March 30, 2017
Once an overlooked niche, the student housing sector is attracting increased attention from major investors, who see the sector as offering less rental growth volatility and a recession-resistant hedge to conventional apartments.
Meanwhile, strong levels of US college enrollment and the diminished capacity for cash-strapped public universities to fund new dormitory development due to state budget cuts are creating more opportunities in the student housing sector for institutional investors and developers, which approached $10 billion in transaction volume in 2016, according to a new report by TH Real Estate.
Over the last three years, student housing has emerged as a leading property type in the preference of respondents to the Pension Real Estate Association's annual investor survey, according to Frederick W. Pierce, president and CEO of San Diego-based Pierce Education Properties, which had a portfolio of 12,500 beds valued at over $550 million in 2016
Christopher Merrill, co-founder, president, and CEO of Harrison Street Real Estate Capital, said student housing and other niche property sectors previously viewed as alternative asset classes were rarely if ever the targets of core funds four years ago, when Harrison Street launched its open-ended fund.
"Liquidity has increased tremendously, and investors are seeing the benefit in these asset classes," said Merrill.
Student housing demand is expected to remain healthy for years with another large demographic group, Generation Z, enters the college-age years, according to the TH Real Estate report, a real estate investment management holding company owned by Teachers Insurance and Annuity Association of America (TIAA).
In addition, the education plans of many Millennials include post-graduate schooling, which effectively extends the demand for student housing beyond the undergraduate years. An estimated 3 million students were enrolled in post-graduate programs in the fall 2016, up from 2.9 million in 2013 and 2.2 million in 2010, while applications for master’s and research doctoral programs surpassed 2 million in the fall 2015 for only the second time since 1986, the TH report notes.

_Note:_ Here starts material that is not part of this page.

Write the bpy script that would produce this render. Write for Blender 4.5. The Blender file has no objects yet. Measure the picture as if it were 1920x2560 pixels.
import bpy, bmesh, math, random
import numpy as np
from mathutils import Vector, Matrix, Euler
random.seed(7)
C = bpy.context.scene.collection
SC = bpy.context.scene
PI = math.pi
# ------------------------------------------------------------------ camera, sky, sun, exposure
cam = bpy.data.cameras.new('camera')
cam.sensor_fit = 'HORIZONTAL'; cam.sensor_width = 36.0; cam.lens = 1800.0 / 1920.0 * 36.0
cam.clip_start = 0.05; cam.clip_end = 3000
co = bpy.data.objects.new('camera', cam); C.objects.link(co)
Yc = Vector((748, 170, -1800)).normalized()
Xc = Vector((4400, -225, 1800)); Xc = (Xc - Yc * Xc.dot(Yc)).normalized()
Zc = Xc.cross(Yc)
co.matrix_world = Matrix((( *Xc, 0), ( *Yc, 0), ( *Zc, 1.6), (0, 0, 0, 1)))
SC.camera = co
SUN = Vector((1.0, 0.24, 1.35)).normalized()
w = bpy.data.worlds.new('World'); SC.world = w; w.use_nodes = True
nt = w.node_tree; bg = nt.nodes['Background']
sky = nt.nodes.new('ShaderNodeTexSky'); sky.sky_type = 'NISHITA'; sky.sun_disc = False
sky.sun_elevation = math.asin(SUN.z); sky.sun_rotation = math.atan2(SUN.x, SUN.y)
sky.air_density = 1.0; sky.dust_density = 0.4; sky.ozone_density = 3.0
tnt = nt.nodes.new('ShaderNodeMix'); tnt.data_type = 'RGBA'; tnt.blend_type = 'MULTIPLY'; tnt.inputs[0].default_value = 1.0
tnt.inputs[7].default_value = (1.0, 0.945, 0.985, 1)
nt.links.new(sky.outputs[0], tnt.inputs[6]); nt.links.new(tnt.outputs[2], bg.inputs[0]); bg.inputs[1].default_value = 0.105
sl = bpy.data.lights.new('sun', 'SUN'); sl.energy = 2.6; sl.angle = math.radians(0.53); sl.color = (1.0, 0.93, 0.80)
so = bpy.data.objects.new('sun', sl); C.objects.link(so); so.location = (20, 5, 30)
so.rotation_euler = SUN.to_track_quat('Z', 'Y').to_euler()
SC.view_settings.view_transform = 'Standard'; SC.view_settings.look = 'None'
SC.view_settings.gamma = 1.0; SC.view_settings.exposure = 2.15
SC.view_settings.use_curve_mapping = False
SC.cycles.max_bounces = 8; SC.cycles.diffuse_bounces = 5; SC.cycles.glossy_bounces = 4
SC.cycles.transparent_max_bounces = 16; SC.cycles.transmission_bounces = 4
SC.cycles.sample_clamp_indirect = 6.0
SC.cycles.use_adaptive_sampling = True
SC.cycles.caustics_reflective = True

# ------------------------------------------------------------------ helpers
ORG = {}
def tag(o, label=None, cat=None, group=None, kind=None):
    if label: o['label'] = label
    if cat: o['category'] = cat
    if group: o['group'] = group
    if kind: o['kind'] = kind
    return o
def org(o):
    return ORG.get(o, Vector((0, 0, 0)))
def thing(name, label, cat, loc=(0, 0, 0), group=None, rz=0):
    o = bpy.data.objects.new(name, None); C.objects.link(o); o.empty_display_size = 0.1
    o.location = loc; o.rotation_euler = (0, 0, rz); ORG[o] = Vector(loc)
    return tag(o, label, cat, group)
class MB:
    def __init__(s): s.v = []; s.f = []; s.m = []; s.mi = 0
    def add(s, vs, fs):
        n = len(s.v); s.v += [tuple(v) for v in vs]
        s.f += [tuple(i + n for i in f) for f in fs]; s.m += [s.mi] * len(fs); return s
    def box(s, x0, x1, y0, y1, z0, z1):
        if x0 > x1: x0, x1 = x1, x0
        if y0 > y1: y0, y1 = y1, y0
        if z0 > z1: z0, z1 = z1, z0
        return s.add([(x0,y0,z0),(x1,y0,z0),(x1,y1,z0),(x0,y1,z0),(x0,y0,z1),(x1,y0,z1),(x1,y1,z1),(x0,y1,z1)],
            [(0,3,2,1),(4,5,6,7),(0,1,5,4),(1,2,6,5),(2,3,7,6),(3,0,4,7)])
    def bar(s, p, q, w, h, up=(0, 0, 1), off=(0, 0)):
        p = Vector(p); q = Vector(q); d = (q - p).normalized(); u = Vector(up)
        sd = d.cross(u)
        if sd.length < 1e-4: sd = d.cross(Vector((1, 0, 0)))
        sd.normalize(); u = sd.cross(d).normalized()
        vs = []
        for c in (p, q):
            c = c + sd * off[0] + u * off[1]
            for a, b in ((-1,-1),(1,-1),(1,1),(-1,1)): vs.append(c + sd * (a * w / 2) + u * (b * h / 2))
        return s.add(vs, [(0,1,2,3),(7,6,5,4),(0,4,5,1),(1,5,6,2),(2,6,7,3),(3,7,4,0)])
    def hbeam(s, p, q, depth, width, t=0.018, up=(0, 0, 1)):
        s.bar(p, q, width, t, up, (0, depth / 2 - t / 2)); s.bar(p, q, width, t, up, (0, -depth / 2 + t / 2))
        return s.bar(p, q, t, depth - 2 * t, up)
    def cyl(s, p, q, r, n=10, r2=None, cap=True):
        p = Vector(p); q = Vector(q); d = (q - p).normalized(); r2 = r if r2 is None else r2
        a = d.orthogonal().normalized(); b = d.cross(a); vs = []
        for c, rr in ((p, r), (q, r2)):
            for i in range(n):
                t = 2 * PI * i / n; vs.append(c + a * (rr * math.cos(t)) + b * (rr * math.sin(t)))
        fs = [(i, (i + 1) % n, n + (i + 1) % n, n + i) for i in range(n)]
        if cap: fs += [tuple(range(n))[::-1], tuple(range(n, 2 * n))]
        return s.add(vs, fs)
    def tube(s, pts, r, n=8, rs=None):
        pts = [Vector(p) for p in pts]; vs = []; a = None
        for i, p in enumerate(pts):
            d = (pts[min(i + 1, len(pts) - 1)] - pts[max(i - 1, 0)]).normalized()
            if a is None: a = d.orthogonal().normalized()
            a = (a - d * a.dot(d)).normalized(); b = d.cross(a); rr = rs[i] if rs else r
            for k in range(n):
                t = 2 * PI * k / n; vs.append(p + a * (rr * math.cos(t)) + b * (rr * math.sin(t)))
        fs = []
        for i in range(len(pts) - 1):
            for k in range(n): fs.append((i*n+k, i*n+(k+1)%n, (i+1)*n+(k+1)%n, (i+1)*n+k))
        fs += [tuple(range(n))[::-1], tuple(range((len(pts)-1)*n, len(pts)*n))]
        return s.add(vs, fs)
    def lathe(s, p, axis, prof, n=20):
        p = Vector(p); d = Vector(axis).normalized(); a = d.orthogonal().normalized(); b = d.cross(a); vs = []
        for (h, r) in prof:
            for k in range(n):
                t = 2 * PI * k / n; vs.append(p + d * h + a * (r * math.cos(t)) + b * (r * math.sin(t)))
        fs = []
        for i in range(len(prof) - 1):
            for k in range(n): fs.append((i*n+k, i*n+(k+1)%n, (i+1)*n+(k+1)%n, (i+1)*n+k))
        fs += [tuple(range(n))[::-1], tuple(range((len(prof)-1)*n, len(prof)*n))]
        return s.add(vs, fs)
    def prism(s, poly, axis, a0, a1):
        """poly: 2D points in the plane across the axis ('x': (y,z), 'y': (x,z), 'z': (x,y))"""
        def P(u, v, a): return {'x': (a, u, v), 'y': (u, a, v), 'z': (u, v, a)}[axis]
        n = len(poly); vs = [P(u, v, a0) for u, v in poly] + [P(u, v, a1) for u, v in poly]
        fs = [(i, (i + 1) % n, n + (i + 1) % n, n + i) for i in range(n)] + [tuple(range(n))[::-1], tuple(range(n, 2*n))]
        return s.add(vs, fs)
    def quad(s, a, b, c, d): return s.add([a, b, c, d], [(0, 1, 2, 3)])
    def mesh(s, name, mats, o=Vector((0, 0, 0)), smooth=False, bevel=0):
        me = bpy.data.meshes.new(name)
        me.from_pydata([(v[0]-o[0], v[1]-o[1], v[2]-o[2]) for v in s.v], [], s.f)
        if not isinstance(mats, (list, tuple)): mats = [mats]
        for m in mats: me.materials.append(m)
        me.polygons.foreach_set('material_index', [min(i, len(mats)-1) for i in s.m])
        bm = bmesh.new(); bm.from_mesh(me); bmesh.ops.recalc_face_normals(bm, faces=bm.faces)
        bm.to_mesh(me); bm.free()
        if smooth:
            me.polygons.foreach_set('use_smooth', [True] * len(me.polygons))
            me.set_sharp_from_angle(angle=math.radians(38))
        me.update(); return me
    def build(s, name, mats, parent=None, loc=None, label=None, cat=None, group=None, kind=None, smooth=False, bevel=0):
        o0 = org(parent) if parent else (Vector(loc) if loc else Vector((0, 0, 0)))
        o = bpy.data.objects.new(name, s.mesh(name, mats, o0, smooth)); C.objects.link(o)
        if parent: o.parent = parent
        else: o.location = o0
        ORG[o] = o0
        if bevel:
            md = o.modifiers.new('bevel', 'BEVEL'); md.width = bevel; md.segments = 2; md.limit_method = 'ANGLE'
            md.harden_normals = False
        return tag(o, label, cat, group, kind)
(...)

With per-student spending during 2015 remaining below that of 2008 in 47 states, TH cited several factors piquing institutional interest in student housing, including favorable demographic trends, recession-resistant demand, and the limited and aging supply of under-funded on-campus housing as budget cuts in many states impact higher education funding.
"This presents an opportunity for investors to provide on-campus housing stock that universities are unable to provide themselves," according to the TH Real Estate report co-authored by Shannon Wright and Thomas Park, senior directors of strategy and research for TH Real Estate.
Foreign capital is also becoming more active in U.S. student housing. In one recent example, Chicago-based Scion Group, along with sovereign wealth fund partners GIC and Canada Public Pension Investment Board (CPPIB), acquired a portfolio of 11 U.S. student housing properties for $640 million, including nine properties owned by Harrison Street Real Estate.
The joint venture of Scion, CPPIB and GIC has completed $2.9 billion of investments since January of last year, including the $1.3 billion acquisition of the 19-property portfolio of University House Communities (UHC) in mid-2016.
Student housing portfolio sales such as the UHC deal drove transaction volume to $9.8 billion in 2016, $4.2 billion higher than the previous year and more than three times the 2014 total, according to CBRE’s National Student Housing Group.
Hilary Spann, managing director and head of U.S. real estate investments for Toronto-based CPPIB, cited enrollment growth and limited new supply trends as reasons for the heightened level of investment in U.S. student housing, adding that achieving scale in the sector "is an important global investment objective."
For now, the U.S. student housing sector remains a highly fragmented market. REITs accounted for only 5% of acquisition volumes in 2016, with the two largest publicly traded REITs, American Campus Communities (NYSE: ACC) and Education Realty (NYSE: EdR), make up just a small fraction of total beds among institutional-quality properties.
Developers Getting In on the Action
Investor interest in student housing is matched by that of developers. Virginia Beach, VA-based Armada Hoffler Properties (NYSE: AHH) last week announced a $100 million project with Spandrel Development Partners to build two student housing apartment buildings totaling 600 beds near the College of Charleston in Charleston, SC.
While the broader apartment market is beginning to see slower rent growth from the ongoing wave of new supply, student housing rents have proven to be more stable, partially because the sector is less sensitive to changes in economic conditions and does not experience demand surges during boom times, noted Tom Park, senior director of strategy and research for TH Real Estate.
Investors are also attracted by generally higher capitalization rates in student housing transactions relative to the broader apartment sector, Park added.
To be sure, student housing has its own set of risks, such students skipping out on their rent, vandalizing property and pressures from the rising cost of tuition. However, those risks can me partially mitigated by having parents co-sign leases and provide security deposits, TH reports.